##### Data for the task

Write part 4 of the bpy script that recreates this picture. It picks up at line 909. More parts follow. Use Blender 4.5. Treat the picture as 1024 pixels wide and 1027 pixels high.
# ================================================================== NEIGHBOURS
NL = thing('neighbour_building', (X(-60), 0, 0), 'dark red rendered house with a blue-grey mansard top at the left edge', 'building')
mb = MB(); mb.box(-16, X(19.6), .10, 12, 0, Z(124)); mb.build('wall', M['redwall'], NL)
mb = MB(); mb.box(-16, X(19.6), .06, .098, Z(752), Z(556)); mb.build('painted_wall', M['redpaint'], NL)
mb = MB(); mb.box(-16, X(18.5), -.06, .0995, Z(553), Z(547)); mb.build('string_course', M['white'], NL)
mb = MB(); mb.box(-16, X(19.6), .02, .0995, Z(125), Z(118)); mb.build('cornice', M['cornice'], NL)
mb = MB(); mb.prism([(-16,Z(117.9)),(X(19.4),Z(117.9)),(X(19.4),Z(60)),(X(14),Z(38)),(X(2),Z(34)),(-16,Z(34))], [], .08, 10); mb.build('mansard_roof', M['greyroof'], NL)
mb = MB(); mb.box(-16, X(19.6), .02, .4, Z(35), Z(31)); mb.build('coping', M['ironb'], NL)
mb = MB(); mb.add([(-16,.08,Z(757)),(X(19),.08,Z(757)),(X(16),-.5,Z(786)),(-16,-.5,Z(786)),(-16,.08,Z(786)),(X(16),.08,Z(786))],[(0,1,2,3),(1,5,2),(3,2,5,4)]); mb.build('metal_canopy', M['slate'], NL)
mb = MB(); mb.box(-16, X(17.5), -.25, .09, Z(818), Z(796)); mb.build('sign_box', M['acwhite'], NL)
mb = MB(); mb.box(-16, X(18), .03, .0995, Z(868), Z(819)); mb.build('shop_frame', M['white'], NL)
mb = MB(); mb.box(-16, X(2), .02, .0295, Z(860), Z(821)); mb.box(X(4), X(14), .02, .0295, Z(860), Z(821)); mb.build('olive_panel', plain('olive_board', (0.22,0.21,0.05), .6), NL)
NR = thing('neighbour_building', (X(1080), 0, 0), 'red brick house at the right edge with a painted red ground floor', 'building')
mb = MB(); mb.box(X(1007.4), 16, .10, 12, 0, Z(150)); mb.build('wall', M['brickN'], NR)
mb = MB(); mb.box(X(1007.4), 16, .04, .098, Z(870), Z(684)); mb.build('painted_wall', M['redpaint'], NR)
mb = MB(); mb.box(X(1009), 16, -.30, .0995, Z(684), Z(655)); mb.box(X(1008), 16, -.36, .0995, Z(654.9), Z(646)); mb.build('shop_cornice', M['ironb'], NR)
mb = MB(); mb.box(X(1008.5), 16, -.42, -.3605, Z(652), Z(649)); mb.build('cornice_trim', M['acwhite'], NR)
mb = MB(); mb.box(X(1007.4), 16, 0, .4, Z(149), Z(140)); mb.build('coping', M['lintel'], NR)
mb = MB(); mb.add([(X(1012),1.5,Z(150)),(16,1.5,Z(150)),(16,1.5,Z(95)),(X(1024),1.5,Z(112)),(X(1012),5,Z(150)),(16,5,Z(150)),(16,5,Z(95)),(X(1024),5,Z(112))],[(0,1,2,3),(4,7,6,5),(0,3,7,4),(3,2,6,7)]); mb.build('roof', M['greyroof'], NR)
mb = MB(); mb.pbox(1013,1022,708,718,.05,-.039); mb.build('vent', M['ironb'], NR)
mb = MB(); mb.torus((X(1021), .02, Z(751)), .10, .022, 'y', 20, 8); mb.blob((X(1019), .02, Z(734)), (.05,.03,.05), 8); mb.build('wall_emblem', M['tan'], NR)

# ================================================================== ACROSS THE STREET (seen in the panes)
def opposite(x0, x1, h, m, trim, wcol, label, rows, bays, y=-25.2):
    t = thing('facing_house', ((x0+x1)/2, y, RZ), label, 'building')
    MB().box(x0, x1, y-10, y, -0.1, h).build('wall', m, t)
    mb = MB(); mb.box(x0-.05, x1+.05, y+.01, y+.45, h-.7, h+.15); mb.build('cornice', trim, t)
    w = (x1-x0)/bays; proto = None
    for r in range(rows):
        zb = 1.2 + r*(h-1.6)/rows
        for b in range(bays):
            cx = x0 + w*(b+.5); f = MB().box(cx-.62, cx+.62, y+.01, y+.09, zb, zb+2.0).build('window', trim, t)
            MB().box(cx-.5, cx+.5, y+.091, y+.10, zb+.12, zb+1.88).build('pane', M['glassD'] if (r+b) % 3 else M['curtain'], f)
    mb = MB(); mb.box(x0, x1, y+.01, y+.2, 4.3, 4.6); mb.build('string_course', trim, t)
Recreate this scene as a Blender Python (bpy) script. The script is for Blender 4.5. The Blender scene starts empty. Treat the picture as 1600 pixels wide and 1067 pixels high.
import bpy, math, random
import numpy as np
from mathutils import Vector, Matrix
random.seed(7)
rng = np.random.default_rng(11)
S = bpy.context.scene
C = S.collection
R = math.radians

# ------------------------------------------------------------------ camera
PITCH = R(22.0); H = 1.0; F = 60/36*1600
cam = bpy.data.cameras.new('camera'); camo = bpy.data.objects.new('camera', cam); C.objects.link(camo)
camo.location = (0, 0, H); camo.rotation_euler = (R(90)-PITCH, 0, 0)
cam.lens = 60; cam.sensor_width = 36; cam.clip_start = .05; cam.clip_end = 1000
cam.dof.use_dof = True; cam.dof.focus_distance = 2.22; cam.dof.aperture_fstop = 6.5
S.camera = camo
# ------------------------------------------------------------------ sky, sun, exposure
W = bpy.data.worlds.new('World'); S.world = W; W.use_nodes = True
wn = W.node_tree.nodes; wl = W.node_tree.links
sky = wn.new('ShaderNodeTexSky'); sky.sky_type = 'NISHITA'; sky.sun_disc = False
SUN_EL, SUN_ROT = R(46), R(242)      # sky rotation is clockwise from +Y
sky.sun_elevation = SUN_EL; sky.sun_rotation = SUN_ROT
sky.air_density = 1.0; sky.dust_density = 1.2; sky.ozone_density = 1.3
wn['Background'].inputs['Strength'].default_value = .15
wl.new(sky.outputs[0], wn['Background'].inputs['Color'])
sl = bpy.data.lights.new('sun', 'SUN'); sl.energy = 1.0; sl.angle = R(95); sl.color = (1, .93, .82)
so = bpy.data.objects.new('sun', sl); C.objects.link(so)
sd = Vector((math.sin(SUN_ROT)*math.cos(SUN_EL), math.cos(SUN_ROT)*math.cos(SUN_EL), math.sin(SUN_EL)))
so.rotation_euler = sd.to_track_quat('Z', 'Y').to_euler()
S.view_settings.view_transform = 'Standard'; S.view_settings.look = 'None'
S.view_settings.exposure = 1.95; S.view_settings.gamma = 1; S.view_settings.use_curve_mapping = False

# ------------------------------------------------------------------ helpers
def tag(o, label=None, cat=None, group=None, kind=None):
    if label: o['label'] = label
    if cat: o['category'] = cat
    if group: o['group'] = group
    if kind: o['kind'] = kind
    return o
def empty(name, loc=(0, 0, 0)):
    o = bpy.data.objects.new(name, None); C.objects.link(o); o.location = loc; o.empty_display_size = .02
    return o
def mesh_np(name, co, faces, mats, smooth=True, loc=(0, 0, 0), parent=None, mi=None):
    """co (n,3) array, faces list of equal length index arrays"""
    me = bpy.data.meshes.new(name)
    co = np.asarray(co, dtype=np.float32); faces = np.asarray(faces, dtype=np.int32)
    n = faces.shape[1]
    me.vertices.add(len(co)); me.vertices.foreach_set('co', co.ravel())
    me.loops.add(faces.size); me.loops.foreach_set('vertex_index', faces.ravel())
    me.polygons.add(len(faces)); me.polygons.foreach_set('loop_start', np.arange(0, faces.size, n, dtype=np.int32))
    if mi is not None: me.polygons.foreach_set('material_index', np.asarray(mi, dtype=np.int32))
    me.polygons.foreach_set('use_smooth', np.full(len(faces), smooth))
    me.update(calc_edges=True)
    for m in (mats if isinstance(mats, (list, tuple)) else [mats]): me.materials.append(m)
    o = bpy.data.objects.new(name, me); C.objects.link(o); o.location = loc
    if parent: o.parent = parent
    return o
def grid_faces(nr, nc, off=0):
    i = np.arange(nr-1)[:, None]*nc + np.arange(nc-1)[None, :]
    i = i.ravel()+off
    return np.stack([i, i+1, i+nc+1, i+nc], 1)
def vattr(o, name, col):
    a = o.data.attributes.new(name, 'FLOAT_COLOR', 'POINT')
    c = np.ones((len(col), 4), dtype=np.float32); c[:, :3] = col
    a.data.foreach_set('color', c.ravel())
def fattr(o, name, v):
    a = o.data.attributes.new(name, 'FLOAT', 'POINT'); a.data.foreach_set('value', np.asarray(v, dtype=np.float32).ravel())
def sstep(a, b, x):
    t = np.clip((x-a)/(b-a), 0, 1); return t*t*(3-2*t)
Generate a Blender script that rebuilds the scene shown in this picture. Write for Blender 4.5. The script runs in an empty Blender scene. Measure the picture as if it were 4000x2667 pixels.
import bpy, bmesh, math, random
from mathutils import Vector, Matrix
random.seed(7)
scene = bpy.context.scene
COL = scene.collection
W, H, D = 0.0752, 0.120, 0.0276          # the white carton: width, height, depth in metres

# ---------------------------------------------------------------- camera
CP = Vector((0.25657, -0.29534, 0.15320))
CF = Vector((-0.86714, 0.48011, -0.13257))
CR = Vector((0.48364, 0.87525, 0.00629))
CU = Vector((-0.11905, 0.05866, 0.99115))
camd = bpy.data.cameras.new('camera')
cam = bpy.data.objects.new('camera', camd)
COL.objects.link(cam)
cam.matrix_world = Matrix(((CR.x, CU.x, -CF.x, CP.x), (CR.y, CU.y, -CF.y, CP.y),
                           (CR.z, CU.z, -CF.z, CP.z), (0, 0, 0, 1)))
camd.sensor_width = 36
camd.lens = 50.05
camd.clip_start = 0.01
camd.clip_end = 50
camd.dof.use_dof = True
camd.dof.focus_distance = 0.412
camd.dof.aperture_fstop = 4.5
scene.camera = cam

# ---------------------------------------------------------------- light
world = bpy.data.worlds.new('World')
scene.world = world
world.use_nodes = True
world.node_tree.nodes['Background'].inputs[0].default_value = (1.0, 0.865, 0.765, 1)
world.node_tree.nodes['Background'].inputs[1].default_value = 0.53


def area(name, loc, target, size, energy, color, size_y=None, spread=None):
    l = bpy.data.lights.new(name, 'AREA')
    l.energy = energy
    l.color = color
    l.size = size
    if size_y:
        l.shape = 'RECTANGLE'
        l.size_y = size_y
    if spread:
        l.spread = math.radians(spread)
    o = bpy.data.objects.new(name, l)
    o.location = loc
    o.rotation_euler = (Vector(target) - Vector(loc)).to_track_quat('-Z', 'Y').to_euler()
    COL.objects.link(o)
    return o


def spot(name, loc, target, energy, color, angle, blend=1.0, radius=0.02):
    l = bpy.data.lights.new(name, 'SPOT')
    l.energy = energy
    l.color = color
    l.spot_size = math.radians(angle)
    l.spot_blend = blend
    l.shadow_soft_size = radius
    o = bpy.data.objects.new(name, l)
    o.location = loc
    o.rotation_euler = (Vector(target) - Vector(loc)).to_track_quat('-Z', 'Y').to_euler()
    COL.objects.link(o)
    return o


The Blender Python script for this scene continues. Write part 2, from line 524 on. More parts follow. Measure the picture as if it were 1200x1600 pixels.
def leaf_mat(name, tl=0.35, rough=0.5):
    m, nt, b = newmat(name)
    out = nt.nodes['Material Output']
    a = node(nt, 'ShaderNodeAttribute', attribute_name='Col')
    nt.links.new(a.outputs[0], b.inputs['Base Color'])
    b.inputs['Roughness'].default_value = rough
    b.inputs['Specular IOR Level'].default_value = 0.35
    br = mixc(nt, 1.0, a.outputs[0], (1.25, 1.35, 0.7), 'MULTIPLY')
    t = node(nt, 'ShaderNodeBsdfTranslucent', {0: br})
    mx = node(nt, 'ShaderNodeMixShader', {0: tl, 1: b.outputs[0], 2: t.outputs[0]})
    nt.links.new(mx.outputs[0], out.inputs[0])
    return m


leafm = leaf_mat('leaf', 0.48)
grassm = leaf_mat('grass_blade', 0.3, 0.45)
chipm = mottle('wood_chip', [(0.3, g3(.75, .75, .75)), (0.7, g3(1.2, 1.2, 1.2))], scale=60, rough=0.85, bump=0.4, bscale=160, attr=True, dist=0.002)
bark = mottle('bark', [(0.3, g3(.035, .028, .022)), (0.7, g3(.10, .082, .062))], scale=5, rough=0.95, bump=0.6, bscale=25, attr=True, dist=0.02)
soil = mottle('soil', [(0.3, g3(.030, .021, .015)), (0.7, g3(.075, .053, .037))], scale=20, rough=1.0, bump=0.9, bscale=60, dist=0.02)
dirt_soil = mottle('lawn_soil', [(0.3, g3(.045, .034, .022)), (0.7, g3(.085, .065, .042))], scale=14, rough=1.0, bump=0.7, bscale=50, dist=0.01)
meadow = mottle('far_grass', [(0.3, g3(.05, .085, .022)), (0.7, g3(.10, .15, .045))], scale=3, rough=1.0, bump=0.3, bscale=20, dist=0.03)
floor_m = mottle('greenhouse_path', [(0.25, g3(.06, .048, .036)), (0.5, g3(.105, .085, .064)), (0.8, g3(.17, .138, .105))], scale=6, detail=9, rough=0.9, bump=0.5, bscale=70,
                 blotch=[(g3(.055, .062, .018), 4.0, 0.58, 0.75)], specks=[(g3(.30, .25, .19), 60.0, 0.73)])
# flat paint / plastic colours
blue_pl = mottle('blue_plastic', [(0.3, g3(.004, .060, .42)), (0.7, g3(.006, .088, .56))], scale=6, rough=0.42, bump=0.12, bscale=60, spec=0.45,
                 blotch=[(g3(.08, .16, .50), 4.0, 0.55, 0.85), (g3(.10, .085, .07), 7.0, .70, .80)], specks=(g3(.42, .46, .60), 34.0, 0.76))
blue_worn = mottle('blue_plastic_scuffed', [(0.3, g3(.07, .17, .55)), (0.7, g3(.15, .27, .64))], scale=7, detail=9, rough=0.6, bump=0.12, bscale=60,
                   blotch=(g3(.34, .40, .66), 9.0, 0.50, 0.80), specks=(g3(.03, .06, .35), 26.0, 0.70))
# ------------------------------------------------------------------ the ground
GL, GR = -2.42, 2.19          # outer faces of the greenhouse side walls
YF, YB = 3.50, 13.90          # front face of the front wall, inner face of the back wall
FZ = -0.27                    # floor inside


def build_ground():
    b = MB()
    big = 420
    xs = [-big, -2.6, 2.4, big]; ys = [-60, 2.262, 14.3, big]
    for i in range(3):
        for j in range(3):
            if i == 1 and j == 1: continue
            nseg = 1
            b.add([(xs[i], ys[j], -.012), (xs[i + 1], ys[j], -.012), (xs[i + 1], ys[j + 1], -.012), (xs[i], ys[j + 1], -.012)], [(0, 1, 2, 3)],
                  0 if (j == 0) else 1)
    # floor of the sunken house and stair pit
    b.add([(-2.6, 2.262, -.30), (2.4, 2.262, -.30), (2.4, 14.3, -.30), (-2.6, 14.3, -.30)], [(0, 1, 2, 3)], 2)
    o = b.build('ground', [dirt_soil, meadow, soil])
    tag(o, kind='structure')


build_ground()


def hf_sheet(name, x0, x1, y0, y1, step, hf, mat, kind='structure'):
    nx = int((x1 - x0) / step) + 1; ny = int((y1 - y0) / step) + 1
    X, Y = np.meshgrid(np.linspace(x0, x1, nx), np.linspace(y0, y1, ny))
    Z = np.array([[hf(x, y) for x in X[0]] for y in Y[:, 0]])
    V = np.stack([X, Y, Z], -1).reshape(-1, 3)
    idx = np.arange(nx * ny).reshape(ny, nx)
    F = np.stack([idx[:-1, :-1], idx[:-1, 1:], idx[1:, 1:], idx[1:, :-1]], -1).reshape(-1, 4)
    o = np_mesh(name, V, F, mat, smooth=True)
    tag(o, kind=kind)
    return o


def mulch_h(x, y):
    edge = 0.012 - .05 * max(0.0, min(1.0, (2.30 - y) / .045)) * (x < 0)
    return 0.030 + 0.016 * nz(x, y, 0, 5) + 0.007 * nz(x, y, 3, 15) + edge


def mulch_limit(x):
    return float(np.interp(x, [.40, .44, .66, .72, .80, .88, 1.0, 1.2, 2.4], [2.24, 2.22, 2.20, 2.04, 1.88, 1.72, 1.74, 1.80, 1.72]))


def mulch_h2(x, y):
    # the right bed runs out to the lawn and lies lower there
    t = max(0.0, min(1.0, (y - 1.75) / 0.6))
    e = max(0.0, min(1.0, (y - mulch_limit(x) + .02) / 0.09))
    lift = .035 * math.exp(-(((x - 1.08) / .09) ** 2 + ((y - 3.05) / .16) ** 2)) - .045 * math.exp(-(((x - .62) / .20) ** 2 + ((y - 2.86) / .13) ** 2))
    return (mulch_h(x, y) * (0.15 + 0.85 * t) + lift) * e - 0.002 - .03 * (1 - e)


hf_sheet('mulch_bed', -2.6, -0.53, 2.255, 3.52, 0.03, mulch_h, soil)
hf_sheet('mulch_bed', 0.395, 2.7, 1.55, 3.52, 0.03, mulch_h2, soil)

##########

■ The task:
Only the lines from the one bearing "Recreate this scene" through the one bearing "R = math.radians" should be repeated, exactly as given.

■ Solution below:
Recreate this scene as a Blender Python (bpy) script. The script is for Blender 4.5. The Blender scene starts empty. Treat the picture as 1600 pixels wide and 1067 pixels high.
import bpy, math, random
import numpy as np
from mathutils import Vector, Matrix
random.seed(7)
rng = np.random.default_rng(11)
S = bpy.context.scene
C = S.collection
R = math.radians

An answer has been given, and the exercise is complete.